For the rest of the players, there was concern because they knew it could have been any one of them.

"You really don't think about something like that happening when you're on the ice, but, I guess, deep in your mind, you know there's risk every time you're out there," said defenseman Paul Mara, who suffered a broken jaw when hit in the face with a puck earlier this season. "Your face and throat are so exposed, and there isn't really a whole lot you can do to protect yourself."

So, isn't it a wonder that injuries such asMcCleary's don't happen more often?

"Actually, I'm not surprised that it doesn't happen more often because the reflexes and instincts of these players are so incredible and so quick that they avoid it," Dudley said. "Sometimes, you can't avoid it, but most of the time, just at the last second, a player just instinctively gets out of the way.

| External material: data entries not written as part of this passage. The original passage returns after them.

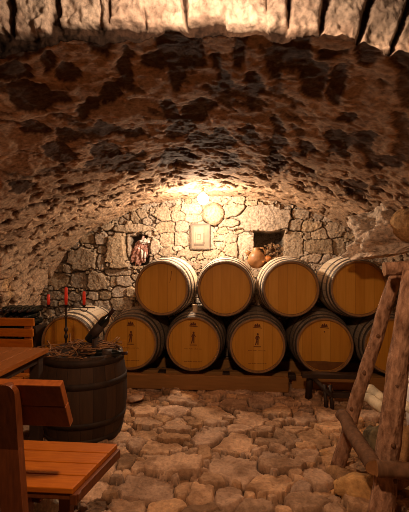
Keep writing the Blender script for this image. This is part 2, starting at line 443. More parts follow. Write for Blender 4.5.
# the unseen floor under and behind the photographer, same stone, coarser
U, V = np.meshgrid(np.arange(-3.1, 2.56, .05), np.arange(-1.5, 1.30, .05))
grid('floor_entrance', np.stack([U, V, -.045 + .03 * fbm(U * 6, V * 6, 3)], -1), lerp3((.05, .03, .018), (.1, .065, .04), fbm(U * 4, V * 4, 6)), M['flags'], 'structure')

# ---- the vault, from the front arch to the back wall
tt = np.linspace(0, PI, 1200)
sx = np.concatenate([[VX + VA] * 60, VX + VA * np.cos(tt), [VX - VA] * 60])
sz = np.concatenate([np.linspace(-.08, VZ, 60), VZ + VB * np.sin(tt), np.linspace(VZ, -.08, 60)])
al = np.concatenate([[0], np.cumsum(np.hypot(np.diff(sx), np.diff(sz)))])
ns_ = 620
S = np.linspace(0, al[-1], ns_)
SX = np.interp(S, al, sx); SZ = np.interp(S, al, sz)
gx = np.gradient(SX); gz = np.gradient(SZ); ln = np.hypot(gx, gz)
NX, NZ = -gz / ln, gx / ln                       # inward normal
Yv = np.concatenate([np.arange(1.5, 3.0, .0095), np.arange(3.0, 5.56, .0105)])
SS, YY = np.meshgrid(S, Yv)
SX2, SZ2 = np.broadcast_to(SX, SS.shape), np.broadcast_to(SZ, SS.shape)
vs = fill_seeds([], 0, al[-1], 1.3, 5.6, lambda u, v: (random.uniform(.07, .2), random.uniform(.07, .16), random.uniform(-.9, .9)), 420, .75, 9000)
wu = SS + .08 * (fbm(SS * 5, YY * 5, 1, 4) - .5); wv = YY + .08 * (fbm(SS * 5, YY * 5 + 33, 2, 4) - .5)
idx, d1, d2 = voronoi(wu, wv, vs, 2.4); e = d2 - d1; nsv = len(vs)
hzv = rng.uniform(-.03, .03, nsv); tnv = rng.uniform(.82, 1.12, nsv)
q = (SS * .8 + YY * .45); r_ = (YY * .9 - SS * .3)
pit = fbm(q * 13, r_ * 8, 2, 4)
pits = sstep(.575, .625, pit) * sstep(2.6, 3.6, YY)
# big damp/soot stains, each with its own outline
BL = [(10,55,22,18),(30,62,15,9),(92,45,18,12),(103,60,10,8),(72,84,10,7),(110,103,11,10),(31,101,12,8),(62,104,10,5),(127,80,7,14),(113,38,12,8),
      (132,34,14,12),(92,113,8,6),(138,33,18,11),(177,59,15,19),(194,59,9,19),(179,86,9,10),(155,74,12,7),(243,55,6,20),(253,94,8,10),(169,111,10,6),
      (204,108,10,5),(275,65,7,20),(224,90,8,9),(124,84,8,12),(294,58,16,22),(362,65,13,17),(401,71,14,15),(311,88,12,14),(335,97,8,10),(24,187,12,6),
      (67,138,12,6),(63,155,12,8),(34,136,14,4),(99,134,16,6),(106,155,14,8),(96,165,14,6),(127,162,14,9),(34,107,16,7),(169,116,9,6),(180,127,10,10),
      (212,141,24,6),(175,159,14,9),(228,161,9,5.5),(251,137,6,8),(275,145,7,20),(195,115,10,5),(251,110,6,5),(128,133,12,5),(275,160,8,14),(336,147,11,9),
      (302,152,6,6),(365,144,10,6),(353,188,10,7),(375,190,7,6),(347,125,6,5),(392,161,9,5),(375,168,8,4),(50,75,9,6),(15,85,12,7),(215,75,7,6),(330,70,8,5)]
fwd = -SY * SX2 + CY * YY; rgt = CY * SX2 + SY * YY
PXv = 204.5 + F * rgt / fwd; PYv = 256 - F * (SZ2 - H) / fwd
jx = PXv + 26 * (fbm(SS * 9, YY * 5, 3, 4) - .5); jy = PYv + 20 * (fbm(SS * 9, YY * 5, 5, 4) - .5)
st = np.zeros(SS.shape)
for (bx, by, rx, ry) in BL:
    dd = ((jx - bx) / rx) ** 2 + ((jy - by) / ry) ** 2
    st = np.maximum(st, sstep(1.55, 1.3, dd))
small = sstep(.60, .64, fbm(q * 9 + 11, r_ * 3.5, 4, 4)) * .8
stain = np.clip(np.maximum(st, small * sstep(4.6, 3.0, YY)), 0, 1)
up = sstep(1.5, 1.95, SZ2); near = sstep(3.6, 2.4, YY) * up
h = .03 * (fbm(SS * 2.2, YY * 2.2, 4, 3) - .5) * 2 * (1 - .5 * up) + .045 * (fbm(SS * 8, YY * 6, 6, 5) - .5) * (1 - .55 * near) + hzv[idx] * sstep(0, .15, e) * (1 - .75 * up) - .01 * (1 - sstep(0, .12, e)) * (1 - up) - .03 * pits - .008 * stain + .012 * (fbm(SS * 30, YY * 22, 3, 3) - .5)
h -= .06 * sstep(3.2, 1.4, YY)
low = sstep(1.5, .9, SZ2)                        # rounder fieldstones low on the sides
h += low * (.06 * sstep(0, .25, e) + .03 * (fbm(SS * 16, YY * 16, 5, 4) - .5))
C = lerp3((.40, .275, .185), (.56, .42, .30), fbm(SS * 4, YY * 4, 5)) * tnv[idx][..., None]
C *= (1 + .4 * low)[..., None]  # low sides lightened in colour to make up for dim lamp light
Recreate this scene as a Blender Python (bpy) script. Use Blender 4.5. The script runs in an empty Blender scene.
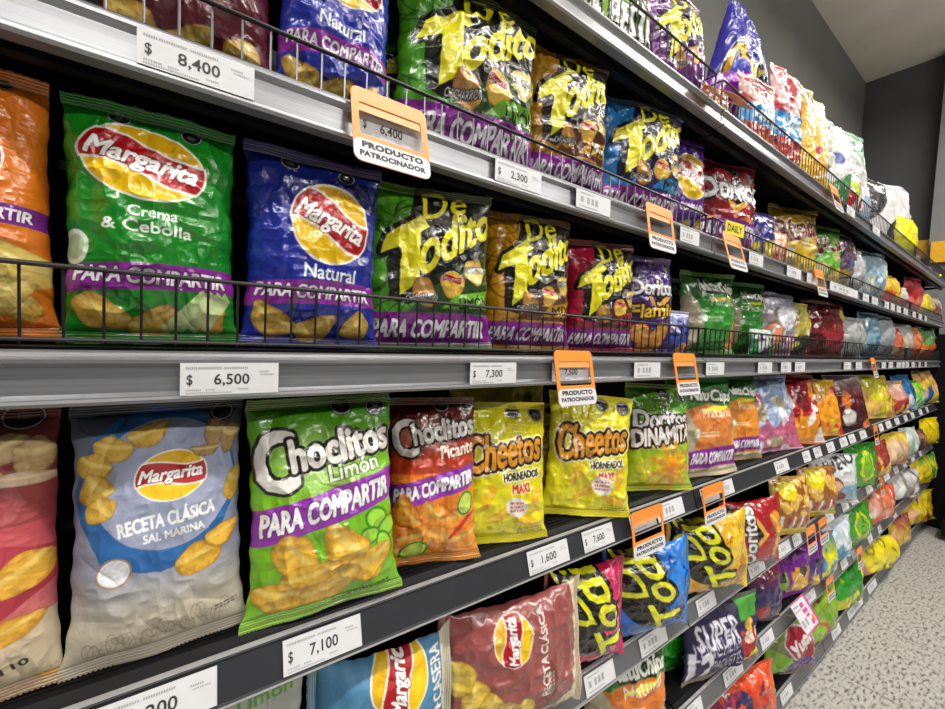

That's just the way hockey players are. I couldn't avoid being hit now probably, but when I played, I could.

"But it's not something you think about when you're out there. I guarantee you that players will think about it in the next couple of days because of what happened, but when you're out there, if you think about getting hurt, then you're in trouble and you're probably not playing at this level."

PETRO FUEL: Give Ludzik credit for giving forward Robert Petrovicky credit.

After Saturday's game, Ludzik pointed to Petrovicky as one of the Lightning's best players.

"You know, maybe I was wrong, and I've pigeon-holed Petrovicky," Ludzik said. "I thought he was only a player who could provide offense in certain situations, and I didn't give him enough credit for playing smart defense. But the last couple of weeks, he has proven me wrong. I really like the way he played."

That's quite a compliment for Ludzik, who often has scratched Petrovicky and considered him to be lacking in defensive skills. Petrovicky, though, is tied for the team lead with a plus-5 rating. In the past, if Ludzik couldn't find room on one of the top two scoring lines for Petrovicky, he wouldn't play him. But now Petrovicky may start seeing more time on other lines and less time in the press box.

ODDS AND ENDS: When defenseman Petr Svoboda was named to the World All-Star team on Jan. 12, he was a plus-5 for the season. But in his next eight games, Svoboda's plus-minus went into a tailspin, leaving him at minus-3. Svoboda bounced back with a plus-2 Saturday, his first plus game since Dec. 23, a span of 12 games. Saturday marked the first time in 39 games _ since a 2-1 victory at Dallas in the season's 10th game _ that the Lightning did not allow an even-strength goal. Atlanta's goal came on the power play. Saturday also was the first time in 29 games that the Lightning allowed fewer than two goals.